----- Supplied data -----

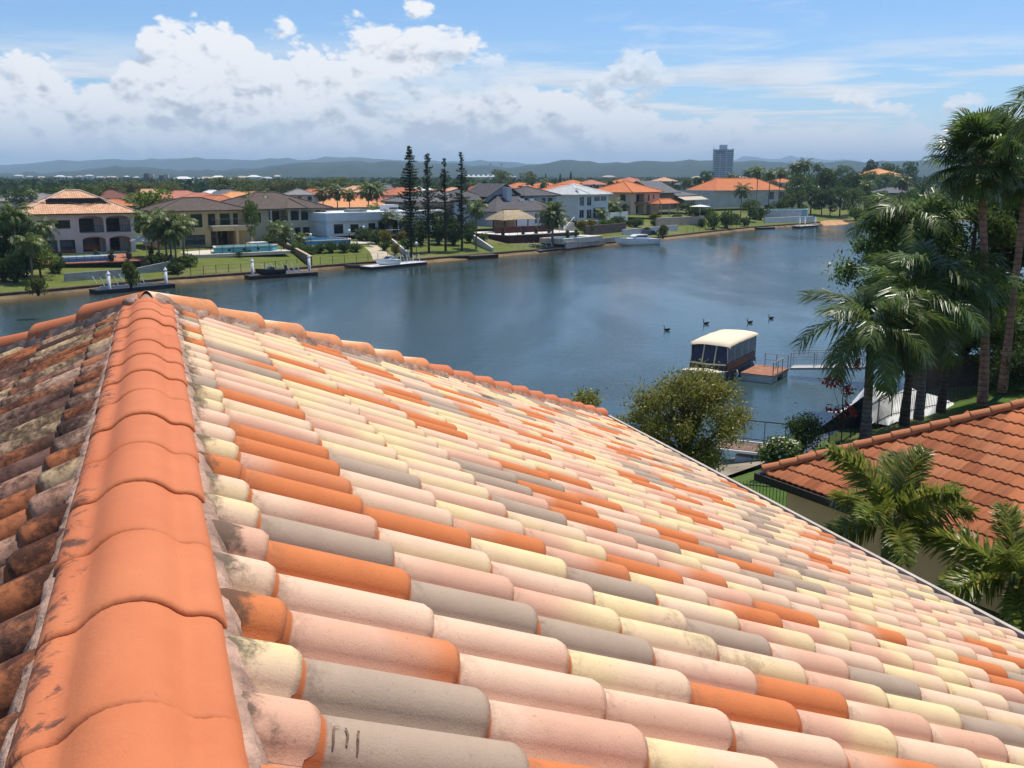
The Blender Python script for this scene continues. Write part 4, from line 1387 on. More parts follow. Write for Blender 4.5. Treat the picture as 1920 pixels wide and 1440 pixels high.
# ---- where the houses stand (metres): x, y, ground, facade bearing, width
HP = {'arched': (-65.99, 131.37, 2.4, 30, 14.08), 'tan': (-51.97, 143.27, 2.4, 35, 12.93), 'cream': (-45.48, 159.32, 2.4, 37, 16.49), 'low': (-31.18, 163.27, 3.0, 40, 24.07), 'taupe': (-17.37, 181.07, 2.8, 45, 14.91), 'gabled': (-7.57, 181.54, 3.4, 42, 26.63), 'white': (14.34, 211.33, 3.6, 52, 12.02), 'orange': (29.32, 240.5, 3.6, 52, 14.01), 'dark': (40.01, 269.22, 3.8, 50, 23.71), 'long': (60.5, 301.08, 3.4, 32, 32.05)}
BACK = [
    (-150.7, 307.2, 7.6, 18, 11, 10, 'grey', 'cream', 'grey roofed house behind the palms at the far bank’s left end'),
    (-136.8, 334.0, 8.2, 13, 12, 20, 'redbrown', 'cream', 'house with a dark red-brown hip roof behind the arched white house'),
    (-117.8, 289.8, 6.2, 11, 9, 25, 'orange', 'cream', 'low bright orange roof tucked below the red-brown one'),
    (-139.5, 374, 8.02, 20, 13, 15, 'peach', 'cream', 'peach roofed house behind the broad light green tree'),
    (-113.3, 335.4, 8.0, 16, 12, 30, 'pink', 'cream', 'pinkish terracotta roof house behind the tan house'),
    (-104.8, 328.6, 7.4, 15, 11, 10, 'pink', 'cream', 'lower pinkish roof joining the one behind the tan house'),
    (-106.5, 347.9, 8.0, 12, 10, 20, 'white', 'cream', 'house with a bright white metal roof among the terracotta ones'),
    (-101.1, 346.9, 8.2, 14, 11, 40, 'slate', 'cream', 'dark slate roof beside the white metal one'),
    (-89.5, 294.2, 7.2, 17, 12, 15, 'rust', 'cream', 'rust red roof directly behind the tan house’s right end'),
    (-82.7, 300.5, 8.2, 20, 13, 25, 'bright', 'cream', 'bright sunlit orange roof behind the brown roofed houses'),
    (-69.7, 345.8, 8.4, 14, 10, 35, 'rust', 'cream', 'brownish red roof right of the cream house’s ridge'),
    (-86.2, 440, 8.08, 10, 8, 15, 'white', 'cream', 'small white metal roof behind the red one right of the cream house'),
    (-71.9, 330, 8.61, 10, 9, 15, 'grey', 'cream', 'grey dome-like roof just above the cream house’s ridge'),
    (-66.0, 361.8, 7.8, 18, 12, 20, 'orange', 'cream', 'orange hip roof behind the palms left of the pines'),
    (-62.9, 396, 9.0, 15, 12, 30, 'peach', 'cream', 'pale peach hip roof high behind the palms'),
    (-52.0, 312.6, 6.0, 24, 13, 25, 'bright', 'cream', 'wide low orange roof right behind the flat white house'),
    (-49.1, 333.6, 6.6, 18, 11, 10, 'rust', 'cream', 'rust coloured roof among the palms behind the flat white house'),
    (-69.0, 396, 8.37, 9, 9, 5, 'white', 'cream', 'narrow white roof among orange ones'),
    (-58.6, 462, 8.82, 12, 10, 25, 'slate', 'cream', 'blue-grey hip roof left of the tallest pine'),
    (-38.9, 352, 8.88, 17, 12, 30, 'rust', 'cream', 'red-orange roof half hidden by the tallest pine'),
    (-40.8, 353.3, 6.6, 14, 10, 35, 'redbrown', 'cream', 'small brown roof behind the flat white house’s roof box'),
    (-42.7, 462, 8.09, 12, 10, 20, 'white', 'cream', 'pale roof seen between the first two pines'),
    (-26.8, 352, 8.13, 15, 11, 20, 'orange', 'cream', 'orange roof seen between the second and third pine'),
    (-11.2, 374, 9.62, 16, 12, 30, 'red', 'cream', 'vivid red roof right of the pines'),
    (-23.7, 396, 8.37, 13, 11, 25, 'peach', 'cream', 'peach roof seen between the last two pines'),
    (3.8, 464, 9.79, 15, 12, 15, 'orange', 'cream', 'orange roof behind the grey gabled house’s upper gable'),
    (17.3, 530, 9.62, 16, 12, 25, 'orange', 'cream', 'wide orange roof behind the grey gabled house'),
    (28.5, 464, 11.03, 13, 11, 30, 'orange', 'cream', 'orange roof behind the white two storey house'),
    (21.5, 396, 9.63, 18, 12, 20, 'orange', 'cream', 'low long orange roof behind the white two storey house’s ridge'),
    (37.3, 464, 11.03, 12, 10, 35, 'pink', 'cream', 'small pinkish roof left of the big orange hip roof'),
    (60.7, 508, 12.19, 13, 11, 30, 'pink', 'cream', 'pinkish roof peeking over the big orange hip roof'),
    (85.5, 552, 12.12, 11, 10, 20, 'peach', 'cream', 'small peach roof above the dark gabled house'),
    (97.9, 530, 10.75, 18, 12, 20, 'slate', 'cream', 'grey hip roof behind the dark gabled house'),
    (92.4, 442, 12.06, 12, 10, 30, 'orange', 'cream', 'small orange roof below the tower'),
    (54.1, 486, 11.45, 10, 9, 10, 'orange', 'cream', 'narrow orange roof left of the pinkish one over the big orange hip roof'),
    (136.2, 464, 10.04, 16, 11, 25, 'white', 'cream', 'pale low roof among the trees left of the peach roof'),
    (172.8, 464, 16.2, 15, 13, 35, 'bright', 'cream', 'house with a glowing peach orange roof on the far right shore'),
    (171.5, 464, 11.03, 13, 10, 30, 'grey', 'cream', 'grey roofed wing just below the glowing peach roof'),
    (157.4, 396, 8.37, 22, 10, 8, 'slate', 'dark', 'long dark low house with a pale roof edge on the right shore'),
    (127.3, 464, 11.77, 10, 9, 20, 'orange', 'cream', 'small orange roof right of the long orange one'),
]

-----

■ Brief ■
Ignore the images and quote every line of the listing exactly.

■ Solution below ■
The Blender Python script for this scene continues. Write part 4, from line 1387 on. More parts follow. Write for Blender 4.5. Treat the picture as 1920 pixels wide and 1440 pixels high.
# ---- where the houses stand (metres): x, y, ground, facade bearing, width
HP = {'arched': (-65.99, 131.37, 2.4, 30, 14.08), 'tan': (-51.97, 143.27, 2.4, 35, 12.93), 'cream': (-45.48, 159.32, 2.4, 37, 16.49), 'low': (-31.18, 163.27, 3.0, 40, 24.07), 'taupe': (-17.37, 181.07, 2.8, 45, 14.91), 'gabled': (-7.57, 181.54, 3.4, 42, 26.63), 'white': (14.34, 211.33, 3.6, 52, 12.02), 'orange': (29.32, 240.5, 3.6, 52, 14.01), 'dark': (40.01, 269.22, 3.8, 50, 23.71), 'long': (60.5, 301.08, 3.4, 32, 32.05)}
BACK = [
    (-150.7, 307.2, 7.6, 18, 11, 10, 'grey', 'cream', 'grey roofed house behind the palms at the far bank’s left end'),
    (-136.8, 334.0, 8.2, 13, 12, 20, 'redbrown', 'cream', 'house with a dark red-brown hip roof behind the arched white house'),
    (-117.8, 289.8, 6.2, 11, 9, 25, 'orange', 'cream', 'low bright orange roof tucked below the red-brown one'),
    (-139.5, 374, 8.02, 20, 13, 15, 'peach', 'cream', 'peach roofed house behind the broad light green tree'),
    (-113.3, 335.4, 8.0, 16, 12, 30, 'pink', 'cream', 'pinkish terracotta roof house behind the tan house'),
    (-104.8, 328.6, 7.4, 15, 11, 10, 'pink', 'cream', 'lower pinkish roof joining the one behind the tan house'),
    (-106.5, 347.9, 8.0, 12, 10, 20, 'white', 'cream', 'house with a bright white metal roof among the terracotta ones'),
    (-101.1, 346.9, 8.2, 14, 11, 40, 'slate', 'cream', 'dark slate roof beside the white metal one'),
    (-89.5, 294.2, 7.2, 17, 12, 15, 'rust', 'cream', 'rust red roof directly behind the tan house’s right end'),
    (-82.7, 300.5, 8.2, 20, 13, 25, 'bright', 'cream', 'bright sunlit orange roof behind the brown roofed houses'),
    (-69.7, 345.8, 8.4, 14, 10, 35, 'rust', 'cream', 'brownish red roof right of the cream house’s ridge'),
    (-86.2, 440, 8.08, 10, 8, 15, 'white', 'cream', 'small white metal roof behind the red one right of the cream house'),
    (-71.9, 330, 8.61, 10, 9, 15, 'grey', 'cream', 'grey dome-like roof just above the cream house’s ridge'),
    (-66.0, 361.8, 7.8, 18, 12, 20, 'orange', 'cream', 'orange hip roof behind the palms left of the pines'),
    (-62.9, 396, 9.0, 15, 12, 30, 'peach', 'cream', 'pale peach hip roof high behind the palms'),
    (-52.0, 312.6, 6.0, 24, 13, 25, 'bright', 'cream', 'wide low orange roof right behind the flat white house'),
    (-49.1, 333.6, 6.6, 18, 11, 10, 'rust', 'cream', 'rust coloured roof among the palms behind the flat white house'),
    (-69.0, 396, 8.37, 9, 9, 5, 'white', 'cream', 'narrow white roof among orange ones'),
    (-58.6, 462, 8.82, 12, 10, 25, 'slate', 'cream', 'blue-grey hip roof left of the tallest pine'),
    (-38.9, 352, 8.88, 17, 12, 30, 'rust', 'cream', 'red-orange roof half hidden by the tallest pine'),
    (-40.8, 353.3, 6.6, 14, 10, 35, 'redbrown', 'cream', 'small brown roof behind the flat white house’s roof box'),
    (-42.7, 462, 8.09, 12, 10, 20, 'white', 'cream', 'pale roof seen between the first two pines'),
    (-26.8, 352, 8.13, 15, 11, 20, 'orange', 'cream', 'orange roof seen between the second and third pine'),
    (-11.2, 374, 9.62, 16, 12, 30, 'red', 'cream', 'vivid red roof right of the pines'),
    (-23.7, 396, 8.37, 13, 11, 25, 'peach', 'cream', 'peach roof seen between the last two pines'),
    (3.8, 464, 9.79, 15, 12, 15, 'orange', 'cream', 'orange roof behind the grey gabled house’s upper gable'),
    (17.3, 530, 9.62, 16, 12, 25, 'orange', 'cream', 'wide orange roof behind the grey gabled house'),
    (28.5, 464, 11.03, 13, 11, 30, 'orange', 'cream', 'orange roof behind the white two storey house'),
    (21.5, 396, 9.63, 18, 12, 20, 'orange', 'cream', 'low long orange roof behind the white two storey house’s ridge'),
    (37.3, 464, 11.03, 12, 10, 35, 'pink', 'cream', 'small pinkish roof left of the big orange hip roof'),
    (60.7, 508, 12.19, 13, 11, 30, 'pink', 'cream', 'pinkish roof peeking over the big orange hip roof'),
    (85.5, 552, 12.12, 11, 10, 20, 'peach', 'cream', 'small peach roof above the dark gabled house'),
    (97.9, 530, 10.75, 18, 12, 20, 'slate', 'cream', 'grey hip roof behind the dark gabled house'),
    (92.4, 442, 12.06, 12, 10, 30, 'orange', 'cream', 'small orange roof below the tower'),
    (54.1, 486, 11.45, 10, 9, 10, 'orange', 'cream', 'narrow orange roof left of the pinkish one over the big orange hip roof'),
    (136.2, 464, 10.04, 16, 11, 25, 'white', 'cream', 'pale low roof among the trees left of the peach roof'),
    (172.8, 464, 16.2, 15, 13, 35, 'bright', 'cream', 'house with a glowing peach orange roof on the far right shore'),
    (171.5, 464, 11.03, 13, 10, 30, 'grey', 'cream', 'grey roofed wing just below the glowing peach roof'),
    (157.4, 396, 8.37, 22, 10, 8, 'slate', 'dark', 'long dark low house with a pale roof edge on the right shore'),
    (127.3, 464, 11.77, 10, 9, 20, 'orange', 'cream', 'small orange roof right of the long orange one'),
]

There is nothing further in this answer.